名張毒ぶどう酒事件「再審請求棄却」

 先週の金曜日(2012年5月25日)、名古屋高裁は「名張毒ぶどう酒事件」について、「再審を認めない」との決定を下しました。1961年に三重県名張市の山間の集落で起こった「名張毒ぶどう酒事件」では、ぶどう酒を飲んだ5名の女性が亡くなり、殺人罪に問われた奥西勝さんに対し、津地裁が64年に無罪判決を出したものの、69年に名古屋高裁が逆転死刑判決を出し、72年に最高裁が上告を棄却したことで死刑が確定しました。以降、度重なる再審請求を裁判所は棄却し続けましたが、第7次の再審請求に対し、2005年に名古屋高裁が再審開始を決定。ところが同じ名古屋高裁が翌06年に再審決定開始を取り消したのです。その後の特別抗告に対する最高裁の高裁への審理差し戻しを受けて、今回、名古屋高裁は改めて第7次再審請求を棄却した、というわけです。

 私は今回の高裁の再審請求棄却の報に接し、この事件および裁判経過について詳しく記した江川紹子さんの著書『名張毒ブドウ酒殺人事件 六人目の犠牲者』を通読し、奥西さんを犯人と決めつけるにはあまりに不自然な要素が多すぎる事件であることを改めて感じました。
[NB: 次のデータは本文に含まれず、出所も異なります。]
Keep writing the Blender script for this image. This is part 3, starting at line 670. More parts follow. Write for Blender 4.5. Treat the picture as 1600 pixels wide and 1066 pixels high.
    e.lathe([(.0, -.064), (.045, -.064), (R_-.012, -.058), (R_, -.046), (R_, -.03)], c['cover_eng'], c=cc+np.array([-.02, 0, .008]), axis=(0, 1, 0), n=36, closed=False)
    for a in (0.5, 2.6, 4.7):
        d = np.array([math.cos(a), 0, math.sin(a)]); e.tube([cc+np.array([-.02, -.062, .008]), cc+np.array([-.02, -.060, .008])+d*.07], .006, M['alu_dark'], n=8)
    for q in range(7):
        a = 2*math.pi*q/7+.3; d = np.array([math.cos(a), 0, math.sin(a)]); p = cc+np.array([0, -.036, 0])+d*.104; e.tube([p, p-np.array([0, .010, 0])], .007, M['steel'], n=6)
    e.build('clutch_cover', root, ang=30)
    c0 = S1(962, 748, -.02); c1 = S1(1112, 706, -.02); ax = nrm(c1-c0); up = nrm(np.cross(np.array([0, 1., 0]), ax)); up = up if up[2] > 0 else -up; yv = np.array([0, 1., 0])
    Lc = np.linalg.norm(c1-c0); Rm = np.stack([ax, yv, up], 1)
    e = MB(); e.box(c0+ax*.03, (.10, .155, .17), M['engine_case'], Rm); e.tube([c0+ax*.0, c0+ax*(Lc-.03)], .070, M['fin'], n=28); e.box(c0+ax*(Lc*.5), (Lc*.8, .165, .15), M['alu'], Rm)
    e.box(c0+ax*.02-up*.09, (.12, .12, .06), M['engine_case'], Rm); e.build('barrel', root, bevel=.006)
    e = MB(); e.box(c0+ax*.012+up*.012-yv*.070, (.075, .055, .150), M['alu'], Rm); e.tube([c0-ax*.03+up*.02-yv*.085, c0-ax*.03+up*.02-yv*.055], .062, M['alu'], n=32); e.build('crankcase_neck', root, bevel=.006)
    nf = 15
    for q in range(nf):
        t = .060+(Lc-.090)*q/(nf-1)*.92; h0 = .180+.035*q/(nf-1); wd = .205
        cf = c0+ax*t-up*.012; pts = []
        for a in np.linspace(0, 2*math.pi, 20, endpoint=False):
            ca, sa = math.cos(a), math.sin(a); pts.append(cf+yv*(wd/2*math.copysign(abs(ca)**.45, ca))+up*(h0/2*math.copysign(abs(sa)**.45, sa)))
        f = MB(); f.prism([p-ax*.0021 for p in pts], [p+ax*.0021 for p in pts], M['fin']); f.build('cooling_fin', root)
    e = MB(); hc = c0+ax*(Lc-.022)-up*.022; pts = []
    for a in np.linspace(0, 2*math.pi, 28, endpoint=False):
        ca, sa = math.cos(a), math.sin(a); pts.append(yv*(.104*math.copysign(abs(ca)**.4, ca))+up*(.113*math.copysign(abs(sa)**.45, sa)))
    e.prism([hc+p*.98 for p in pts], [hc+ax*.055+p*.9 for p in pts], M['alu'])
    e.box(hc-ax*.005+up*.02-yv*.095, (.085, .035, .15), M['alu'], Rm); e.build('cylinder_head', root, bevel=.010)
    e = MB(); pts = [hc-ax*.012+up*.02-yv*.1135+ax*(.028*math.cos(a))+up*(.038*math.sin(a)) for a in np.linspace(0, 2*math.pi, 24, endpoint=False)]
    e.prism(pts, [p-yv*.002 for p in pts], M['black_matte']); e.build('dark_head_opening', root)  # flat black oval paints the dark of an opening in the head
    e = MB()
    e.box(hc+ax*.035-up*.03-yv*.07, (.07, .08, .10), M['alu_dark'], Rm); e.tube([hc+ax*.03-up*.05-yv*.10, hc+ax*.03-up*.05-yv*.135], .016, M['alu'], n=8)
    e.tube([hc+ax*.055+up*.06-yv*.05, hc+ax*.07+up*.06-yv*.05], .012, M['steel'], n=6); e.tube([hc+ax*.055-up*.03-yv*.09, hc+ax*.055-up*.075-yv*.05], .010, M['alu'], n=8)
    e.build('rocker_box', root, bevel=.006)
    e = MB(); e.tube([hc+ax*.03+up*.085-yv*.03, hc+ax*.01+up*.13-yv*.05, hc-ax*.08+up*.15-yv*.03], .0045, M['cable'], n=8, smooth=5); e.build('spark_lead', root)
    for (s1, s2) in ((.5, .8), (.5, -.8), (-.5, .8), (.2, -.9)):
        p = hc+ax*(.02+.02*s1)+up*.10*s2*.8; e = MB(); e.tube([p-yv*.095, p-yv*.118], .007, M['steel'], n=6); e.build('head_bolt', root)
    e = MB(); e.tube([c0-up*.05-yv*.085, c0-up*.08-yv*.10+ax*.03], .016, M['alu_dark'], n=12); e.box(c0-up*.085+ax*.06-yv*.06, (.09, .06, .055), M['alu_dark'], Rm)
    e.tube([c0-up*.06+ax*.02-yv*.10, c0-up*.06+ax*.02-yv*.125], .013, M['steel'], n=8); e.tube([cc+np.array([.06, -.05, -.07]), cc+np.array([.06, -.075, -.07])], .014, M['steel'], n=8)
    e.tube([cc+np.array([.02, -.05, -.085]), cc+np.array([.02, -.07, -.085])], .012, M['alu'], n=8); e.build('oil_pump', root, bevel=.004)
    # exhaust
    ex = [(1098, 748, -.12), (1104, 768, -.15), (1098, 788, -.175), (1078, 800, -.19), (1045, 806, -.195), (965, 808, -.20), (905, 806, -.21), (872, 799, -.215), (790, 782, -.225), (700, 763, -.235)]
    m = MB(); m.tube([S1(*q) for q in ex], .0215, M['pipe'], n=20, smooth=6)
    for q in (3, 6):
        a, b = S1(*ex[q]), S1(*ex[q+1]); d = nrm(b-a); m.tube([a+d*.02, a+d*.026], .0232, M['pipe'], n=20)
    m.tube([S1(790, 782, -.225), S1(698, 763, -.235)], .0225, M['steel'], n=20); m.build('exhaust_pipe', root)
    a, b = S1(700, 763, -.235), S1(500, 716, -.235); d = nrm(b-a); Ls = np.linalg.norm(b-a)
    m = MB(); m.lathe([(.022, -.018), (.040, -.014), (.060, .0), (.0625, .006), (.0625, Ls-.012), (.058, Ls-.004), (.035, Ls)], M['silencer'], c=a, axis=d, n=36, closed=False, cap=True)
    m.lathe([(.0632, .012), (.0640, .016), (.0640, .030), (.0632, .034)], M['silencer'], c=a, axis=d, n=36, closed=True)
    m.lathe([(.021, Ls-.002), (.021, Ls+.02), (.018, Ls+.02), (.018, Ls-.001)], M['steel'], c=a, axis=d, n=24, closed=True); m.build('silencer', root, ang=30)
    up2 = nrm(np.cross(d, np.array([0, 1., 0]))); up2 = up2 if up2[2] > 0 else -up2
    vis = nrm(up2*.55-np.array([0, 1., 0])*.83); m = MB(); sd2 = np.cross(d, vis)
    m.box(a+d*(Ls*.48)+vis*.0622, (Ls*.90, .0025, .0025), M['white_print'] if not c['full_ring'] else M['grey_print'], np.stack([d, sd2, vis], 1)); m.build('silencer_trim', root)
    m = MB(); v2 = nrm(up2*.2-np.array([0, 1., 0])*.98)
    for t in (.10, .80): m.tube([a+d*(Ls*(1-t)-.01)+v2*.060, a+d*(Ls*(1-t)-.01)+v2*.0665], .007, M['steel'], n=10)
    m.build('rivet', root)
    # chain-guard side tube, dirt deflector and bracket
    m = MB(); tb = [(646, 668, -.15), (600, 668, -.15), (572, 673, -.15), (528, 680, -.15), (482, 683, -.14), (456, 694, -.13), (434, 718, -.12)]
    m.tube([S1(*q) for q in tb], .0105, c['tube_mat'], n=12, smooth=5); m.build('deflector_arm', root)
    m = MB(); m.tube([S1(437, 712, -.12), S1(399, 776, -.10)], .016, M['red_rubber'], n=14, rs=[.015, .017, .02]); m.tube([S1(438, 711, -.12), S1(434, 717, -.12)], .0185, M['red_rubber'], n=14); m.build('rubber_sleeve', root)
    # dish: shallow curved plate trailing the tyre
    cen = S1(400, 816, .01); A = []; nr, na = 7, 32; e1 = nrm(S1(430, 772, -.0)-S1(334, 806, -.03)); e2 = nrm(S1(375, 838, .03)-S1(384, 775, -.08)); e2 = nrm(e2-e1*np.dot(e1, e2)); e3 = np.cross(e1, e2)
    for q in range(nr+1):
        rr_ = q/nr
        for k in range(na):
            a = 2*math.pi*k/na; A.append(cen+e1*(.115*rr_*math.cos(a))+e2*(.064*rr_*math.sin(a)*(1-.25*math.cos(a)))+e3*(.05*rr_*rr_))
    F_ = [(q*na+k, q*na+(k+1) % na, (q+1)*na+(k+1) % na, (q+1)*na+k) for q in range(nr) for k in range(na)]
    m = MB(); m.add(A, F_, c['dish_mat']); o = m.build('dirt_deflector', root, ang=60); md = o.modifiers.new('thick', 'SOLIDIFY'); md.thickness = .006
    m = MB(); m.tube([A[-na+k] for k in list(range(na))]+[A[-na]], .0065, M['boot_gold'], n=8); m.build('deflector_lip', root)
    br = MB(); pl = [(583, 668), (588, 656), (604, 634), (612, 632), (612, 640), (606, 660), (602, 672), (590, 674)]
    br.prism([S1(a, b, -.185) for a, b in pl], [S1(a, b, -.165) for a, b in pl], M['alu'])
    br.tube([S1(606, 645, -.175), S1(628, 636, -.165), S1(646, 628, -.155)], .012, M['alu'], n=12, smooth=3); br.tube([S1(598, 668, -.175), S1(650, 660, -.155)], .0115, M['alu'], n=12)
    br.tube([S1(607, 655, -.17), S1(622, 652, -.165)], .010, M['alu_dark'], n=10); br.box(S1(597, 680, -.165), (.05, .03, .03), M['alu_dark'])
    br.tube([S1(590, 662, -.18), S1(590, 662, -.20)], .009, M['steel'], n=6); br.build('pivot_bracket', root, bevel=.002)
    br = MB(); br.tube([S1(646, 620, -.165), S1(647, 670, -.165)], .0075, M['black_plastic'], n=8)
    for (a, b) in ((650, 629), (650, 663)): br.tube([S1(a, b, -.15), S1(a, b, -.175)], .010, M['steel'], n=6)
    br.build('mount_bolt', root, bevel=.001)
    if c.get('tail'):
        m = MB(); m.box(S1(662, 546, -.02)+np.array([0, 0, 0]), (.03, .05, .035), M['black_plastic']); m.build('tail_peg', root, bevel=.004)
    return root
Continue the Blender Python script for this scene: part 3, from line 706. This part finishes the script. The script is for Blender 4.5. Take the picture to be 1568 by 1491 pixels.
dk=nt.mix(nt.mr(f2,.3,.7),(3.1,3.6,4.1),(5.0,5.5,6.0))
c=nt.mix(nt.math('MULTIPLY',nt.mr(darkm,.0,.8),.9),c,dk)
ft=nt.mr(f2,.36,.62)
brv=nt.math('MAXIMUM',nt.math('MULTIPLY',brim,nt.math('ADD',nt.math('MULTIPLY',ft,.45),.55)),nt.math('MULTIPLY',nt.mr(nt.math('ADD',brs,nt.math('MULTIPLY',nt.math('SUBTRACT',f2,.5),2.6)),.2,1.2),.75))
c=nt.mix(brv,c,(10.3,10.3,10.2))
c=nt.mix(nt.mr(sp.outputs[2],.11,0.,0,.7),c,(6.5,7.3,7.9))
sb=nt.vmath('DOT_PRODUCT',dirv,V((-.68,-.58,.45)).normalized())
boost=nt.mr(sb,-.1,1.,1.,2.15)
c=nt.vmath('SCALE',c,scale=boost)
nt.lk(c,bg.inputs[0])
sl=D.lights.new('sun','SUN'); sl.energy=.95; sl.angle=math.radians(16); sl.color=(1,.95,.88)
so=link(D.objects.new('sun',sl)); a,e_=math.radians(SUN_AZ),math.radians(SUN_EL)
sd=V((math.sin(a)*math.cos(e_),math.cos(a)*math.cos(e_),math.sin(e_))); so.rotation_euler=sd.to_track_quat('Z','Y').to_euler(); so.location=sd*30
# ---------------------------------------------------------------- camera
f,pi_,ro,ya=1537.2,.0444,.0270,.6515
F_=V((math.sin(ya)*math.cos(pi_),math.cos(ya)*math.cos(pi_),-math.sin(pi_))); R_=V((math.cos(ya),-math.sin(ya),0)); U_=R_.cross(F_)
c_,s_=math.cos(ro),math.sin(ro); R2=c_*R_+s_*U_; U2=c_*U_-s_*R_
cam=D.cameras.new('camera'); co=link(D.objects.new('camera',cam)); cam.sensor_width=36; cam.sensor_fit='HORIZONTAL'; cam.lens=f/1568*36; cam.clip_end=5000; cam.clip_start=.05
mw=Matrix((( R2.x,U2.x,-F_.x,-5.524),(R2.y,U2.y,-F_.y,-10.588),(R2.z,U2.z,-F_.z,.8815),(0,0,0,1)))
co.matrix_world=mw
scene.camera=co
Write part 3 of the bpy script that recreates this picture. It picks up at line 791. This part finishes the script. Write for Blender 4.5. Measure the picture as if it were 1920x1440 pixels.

奥西さんは事件直後に犯行を“自白”しましたが、自白がいかに信用するに値しないものであるかは、他のさまざまな事件を通しても明らかです。しかも弁護団は、長年の地道な努力の積み重ねの中で、自白を裏付ける“証拠”が孕む矛盾・不合理・曖昧さを丹念に立証してきました。けれども裁判所は、そうしたものにほとんど目もくれません。

 今回の再審請求の中で弁護側は、犯行に用いられたとされる毒物は、奥西さんの“自白”した農薬「ニッカリンT」ではなかった、と主張しました。簡単にいうと、「ニッカリンT」は水に溶かした状態で不純物が出るのに、当時の分析では不純物が検出されていないことを指摘したのです。これに対する検察側の「当時の手法では不純物は検出できないから用いられた農薬はニッカリンTである」という異議を、高裁はそのまま認めて、弁護側の主張を却下したのです。要するに、不純物が検出されなかったのは農薬が「ニッカリンT」とは別の農薬だったからではなく、単に当時の分析技術が未熟だったから、ということで片付けてしまったわけです。不純物が検出されなかったからには、少なくとも「ニッカリンTではない」可能性は否定できないはずですが、「ニッカリンTでなかったとまではいえない」というような調子で、裁判所はあくまで証拠の“揺らぎ”を認めようとしないのです。どうやら、何が何でも確定判決を維持したいものとみえます。確定判決を覆すことは、司法秩序に違背するという妄念にとりつかれているのでしょうか。私が目を通した新聞には、元最高検検事だとかいう人が、「『確定判決は真理なり』といわれるが、まさに真理が確認されたといえる」などというコメントを寄せていました。例えば足利事件の菅谷さんを前にしても、この人は「確定判決は真理」などとうそぶくのでしょうか。「真理」である確定判決もあれば、「真理」ではない確定判決もある、ということを、裁判所も検察も私たち市民も、ちゃんと認識しておかなければなりません。